Why we are bad with debt



Picture this. Your friend has several outstanding loans including credit card payments. He wants you to advise him in managing his mounting debt. What would you advice him?

You will most likely recommend that your friend prepare a monthly schedule and start paying down his costly debt first. This would be, indeed, logical; for paying off costly debt first would reduce the interest cost.

Experiments conducted by researchers in this area, however, suggest individuals behave in a different manner. Suppose there are three loans outstanding- Rs 50,000 at 19 per cent interest, Rs 25,000 at 15 per cent and Rs 75,000 at 18 per cent interest. According to the researchers, individuals are more likely to pay down the Rs 25,000 loan at 15 per cent, even though paying down the 19 per cent loan makes economic sense. Why?

Prioritising payments

When you have multiple loans, you are overwhelmed by the need to prioritise your payments. Neuroscience has shown that our brain typically fails in its logical thinking when it is “overburdened” by complex tasks. We typically overcome this problem by breaking down a complex problem into smaller parts.

In the case of personal debt, breaking-into-smaller-parts could mean reducing the number of loans outstanding. And this prompts individuals to fully pay the smallest loan first, even if that loan carries a lower interest rate! This behaviour is termed debt account aversion, the preference to pay down the smallest loan first and reduce the list of mounting debt, even when there are larger loans with higher interest rate.
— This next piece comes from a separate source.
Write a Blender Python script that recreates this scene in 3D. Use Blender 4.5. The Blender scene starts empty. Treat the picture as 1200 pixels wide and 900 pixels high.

But it is not as if we always suffer debt account aversion. What if your friend has only Rs 15,000 to repay a loan? Then, your friend is more likely to repay the costliest loan first, for repaying even the smallest loan will not reduce the list of loans outstanding. Further, debt account aversion can be moderated by nudging people to take an optimal decision, showing them how much they can save by paying the high-cost debt first.